Decision 1332E – Plumas Unified School District and Plumas County Superintendant of Schools and Plumas County Teachers Association, CTA/NEA
SA-UM-645 (SA-RR-563)
Decision Date: June 3, 1999
Decision Type: PERB Decision
Description: Union fled exceptions to proposed decision holding that the superintendent of schools and the District constituted separate employers under EERA and granting unit modification to reflect same.
Disposition: Affirmed: Board agreed with finding that the facts described separate EERA employers.
Perc Vol: 23
Perc Index: 30124
Decision Headnotes
201.04000 – Joint, Single or Dual Employers
Both the Board and federal courts have observed that the distinct concepts of "single employer" and "joint employer" are often used incorrectly as interchangeable terms. Federal doctrines of what constitutes a single employer and a joint employer may not be applicable under the language of EERA and the Education Code. EERA sec. 3540.1(k) does not preclude the possibility of 2 entities acting as a joint or single employer. Here the District and County Superintendent were two separate public school employers and did not constitute a single employer for purposes of representation under EERA. The District and County Superintendent were separate legal entities with separate governing boards or authority who chose to share some personnel, but shared personnel received separate checks from each entity. The two governing authorities had separate and exclusive policy-making authority, and the funding sources and budgets of the two entities were separate, distinct and not commingled. They thus independently and autonomously controlled their own labor and employee relations policies. Since the employees of the District and County Superintendent were found to be employees of two separate public school employers, and not a single or joint employer, it was not possible to find that they comprise a single appropriate bargaining unit, and inclusion of the employees of both employers in a single unit was not appropriate under the Educational Employment Relations Act.

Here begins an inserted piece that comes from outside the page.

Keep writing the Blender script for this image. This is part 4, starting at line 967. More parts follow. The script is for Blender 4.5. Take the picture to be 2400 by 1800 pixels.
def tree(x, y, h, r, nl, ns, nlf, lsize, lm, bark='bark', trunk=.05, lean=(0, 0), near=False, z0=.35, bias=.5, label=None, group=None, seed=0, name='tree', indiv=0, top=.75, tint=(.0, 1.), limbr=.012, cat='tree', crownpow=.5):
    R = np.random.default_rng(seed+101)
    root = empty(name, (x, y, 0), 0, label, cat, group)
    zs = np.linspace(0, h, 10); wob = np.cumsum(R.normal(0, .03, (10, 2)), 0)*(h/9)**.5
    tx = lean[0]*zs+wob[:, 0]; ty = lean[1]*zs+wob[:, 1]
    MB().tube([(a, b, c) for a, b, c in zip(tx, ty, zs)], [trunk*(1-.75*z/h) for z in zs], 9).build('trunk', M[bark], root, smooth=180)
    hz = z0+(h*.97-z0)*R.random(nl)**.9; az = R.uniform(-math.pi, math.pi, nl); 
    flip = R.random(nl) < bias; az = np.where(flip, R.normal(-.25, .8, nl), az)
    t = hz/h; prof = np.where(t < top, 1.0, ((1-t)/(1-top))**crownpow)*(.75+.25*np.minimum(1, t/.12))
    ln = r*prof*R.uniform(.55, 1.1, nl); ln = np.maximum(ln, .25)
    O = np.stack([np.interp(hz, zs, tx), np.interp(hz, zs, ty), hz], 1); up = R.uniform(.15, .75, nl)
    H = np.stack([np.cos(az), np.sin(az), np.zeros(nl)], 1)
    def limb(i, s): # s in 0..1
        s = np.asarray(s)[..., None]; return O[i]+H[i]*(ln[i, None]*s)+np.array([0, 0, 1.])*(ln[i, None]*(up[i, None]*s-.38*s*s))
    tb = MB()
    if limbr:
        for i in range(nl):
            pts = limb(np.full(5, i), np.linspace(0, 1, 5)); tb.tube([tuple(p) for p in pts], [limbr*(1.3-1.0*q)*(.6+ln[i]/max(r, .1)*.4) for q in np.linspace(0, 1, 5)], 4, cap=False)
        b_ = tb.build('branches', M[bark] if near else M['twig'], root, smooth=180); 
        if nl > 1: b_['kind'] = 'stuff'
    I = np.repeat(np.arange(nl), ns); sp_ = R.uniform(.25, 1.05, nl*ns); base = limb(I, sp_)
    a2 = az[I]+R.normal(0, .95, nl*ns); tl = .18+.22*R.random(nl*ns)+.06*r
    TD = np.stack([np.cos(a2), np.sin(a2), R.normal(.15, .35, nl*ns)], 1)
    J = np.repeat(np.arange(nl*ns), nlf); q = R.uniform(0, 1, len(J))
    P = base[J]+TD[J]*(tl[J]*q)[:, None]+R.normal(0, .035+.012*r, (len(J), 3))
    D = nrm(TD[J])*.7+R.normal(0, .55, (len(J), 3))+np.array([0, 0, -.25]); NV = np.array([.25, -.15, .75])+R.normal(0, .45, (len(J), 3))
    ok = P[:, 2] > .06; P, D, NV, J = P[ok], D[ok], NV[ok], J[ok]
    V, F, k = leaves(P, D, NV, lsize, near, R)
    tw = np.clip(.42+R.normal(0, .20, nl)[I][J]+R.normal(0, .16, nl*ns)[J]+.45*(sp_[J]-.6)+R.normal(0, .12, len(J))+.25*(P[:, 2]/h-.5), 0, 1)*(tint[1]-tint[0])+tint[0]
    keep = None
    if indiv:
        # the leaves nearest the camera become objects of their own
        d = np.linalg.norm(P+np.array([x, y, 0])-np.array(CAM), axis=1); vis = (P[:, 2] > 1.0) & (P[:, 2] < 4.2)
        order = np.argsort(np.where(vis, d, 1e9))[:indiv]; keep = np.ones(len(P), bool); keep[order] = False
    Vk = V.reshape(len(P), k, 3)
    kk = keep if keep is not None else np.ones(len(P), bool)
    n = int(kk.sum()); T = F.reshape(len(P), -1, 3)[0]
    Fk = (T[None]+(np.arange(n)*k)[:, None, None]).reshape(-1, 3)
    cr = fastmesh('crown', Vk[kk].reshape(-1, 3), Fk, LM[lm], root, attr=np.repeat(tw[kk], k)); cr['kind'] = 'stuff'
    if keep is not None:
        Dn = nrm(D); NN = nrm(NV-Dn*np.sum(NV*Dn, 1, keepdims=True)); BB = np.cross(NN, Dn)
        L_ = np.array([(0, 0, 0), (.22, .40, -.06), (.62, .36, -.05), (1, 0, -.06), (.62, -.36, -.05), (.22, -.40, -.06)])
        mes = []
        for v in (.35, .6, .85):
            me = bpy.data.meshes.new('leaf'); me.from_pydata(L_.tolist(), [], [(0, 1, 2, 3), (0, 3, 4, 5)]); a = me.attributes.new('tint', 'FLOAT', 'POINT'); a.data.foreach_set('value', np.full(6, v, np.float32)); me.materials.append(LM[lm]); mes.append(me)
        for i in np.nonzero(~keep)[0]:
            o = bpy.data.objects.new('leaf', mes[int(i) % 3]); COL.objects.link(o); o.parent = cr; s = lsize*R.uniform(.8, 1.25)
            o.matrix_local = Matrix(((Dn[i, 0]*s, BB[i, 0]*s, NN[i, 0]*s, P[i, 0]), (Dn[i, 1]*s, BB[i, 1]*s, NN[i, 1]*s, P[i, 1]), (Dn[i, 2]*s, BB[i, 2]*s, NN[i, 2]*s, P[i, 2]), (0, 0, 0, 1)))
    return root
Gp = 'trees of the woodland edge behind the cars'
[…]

1309.01000 – In General/Definition of Appropriate Unit
Community of interest is not determinative of unit modification petition because 2 separate employers are present. Meaningful negotiation can only occur where the employer has the authority and ability to reach agreement with the duly selected representative of its employees about those matters within the scope of representation. It is the separate economic status of each district, coupled with the exclusive policy-making authority of each district, which determines its ability to negotiate about those matters within the scope of negotiations.
1310.01000 – In General
Community of interest is not determinative of unit modification petition because 2 separate employers are present. Meaningful negotiation can only occur where the employer has the authority and ability to reach agreement with the duly selected representative of its employees about those matters within the scope of representation. It is the separate economic status of each district, coupled with the exclusive policy-making authority of each district, which determines its ability to negotiate about those matters within the scope of negotiations. Since the employees of the District and County Superintendent were found to be employees of two separate public school employers, and not a single or joint employer, it was not possible to find that they comprise a single appropriate bargaining unit, and inclusion of the employees of both employers in a single unit was not appropriate under the Educational Employment Relations Act.
1503.03000 – Regulations Considered (By Number) (Continued)
It would be inconsistent with PERB Regulation 32781(b)(1) to find that approval of the County Superintendent's unit modification petition removes employees from representation by the Association.